Millennium Post

Tougher laws for domestic abuse

While India is busy arguing and forming a range of laws about issues ranging from sexual harassment at the workplace to ragging in educational institutions, its women are being subjected to all sorts of violence inside their home. In Delhi alone, since 2007, close to 15,000 cases have been registered as cases of domestic violence of which about 2,000 have been withdrawn after mediation. But the rest have been largely unanswered. In other words, the courts have failed to settle even one case. So the Domestic Violence Act, a central law, has been of no use to the hundreds of women who have been at the receiving end of this ghastly male practice, of bringing their ‘wife to size’ at the drop of a hat with actual cases of physical or corporeal violence inside their home. Is India becoming a country which is blasé about news and practice of domestic violence?

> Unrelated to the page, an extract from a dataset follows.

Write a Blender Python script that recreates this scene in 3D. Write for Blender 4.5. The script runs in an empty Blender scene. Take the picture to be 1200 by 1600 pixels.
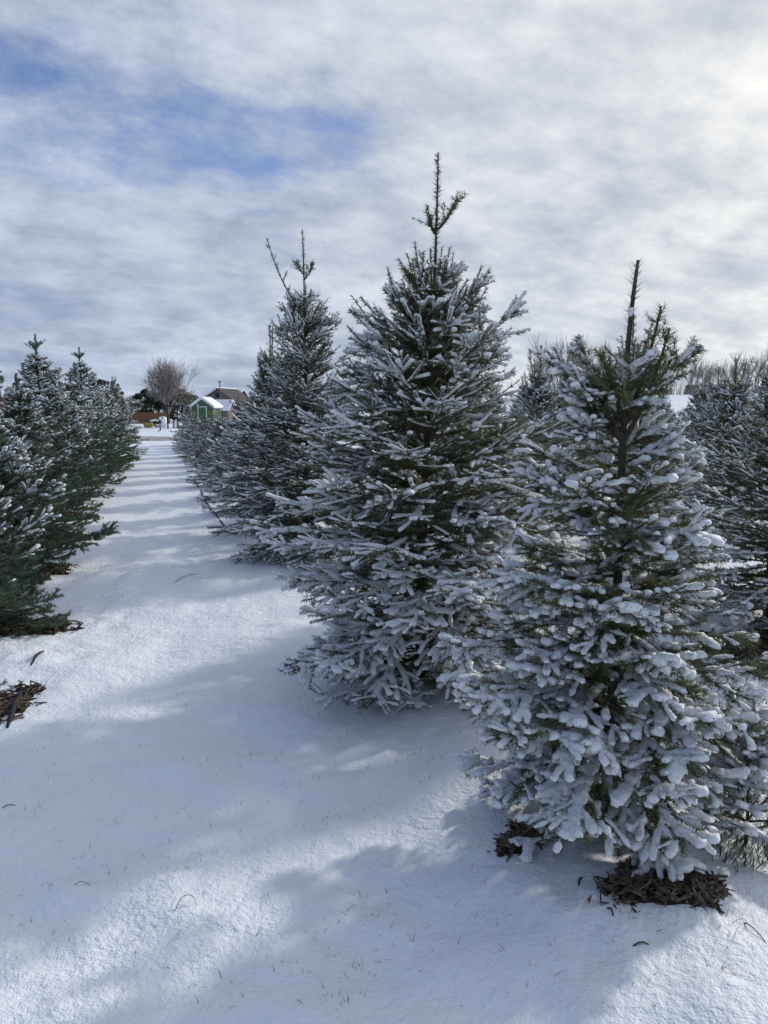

Is India becoming a country which blithely practices domestic violence, its male practitioners knowing only too well that this act will bring them no real punishment? At worst, they will have to buy out some agreements out of court after meditation. But as the unresolved cases prove, most cases remain unresolved and unrequited even after a law that was supposed to go after the accused. Incidentally, this information came to light after RTI activist Debshish Bhattacharya obtained it through an RTI. As per the activist, the Domestic Violence Act stipulates that the magistrate shall try to dispose of every application within 60 days. And yet in five years not a single case of conviction has come to light.

This perhaps also proves that cases of domestic violence are easy to evade. In most Indian homes, where men rule or patriarchy is practiced as a bonafide ritual, women are too scared to go all the way towards punishing their husbands. Often, other members of the in-laws have direct and indirect involvement with such an act, thereby rendering the women alone and helpless in their pursuit of justice. In many cases, women do not get help even from her own parents who advice surrender to acts of violence practice rather than legal recourse which could eventually ‘break’ the family. There is also genuine lack of awareness, among both the offenders and the victims, awareness that says why it is a practice that civilised societies cannot and should not tolerate. But also one may wonder if the court is lacking or is too preoccupied with other cases  to make space for cases of domestic violence. Is there something that the judiciary could do to ensure that offender are brought to book and punished after a proper legal case? If yes, then no time should be wasted to act upon them. The government, judiciary and non-government organisations as well as the media must ensure that victims of domestic violence get redressal and justice which is fair and fast.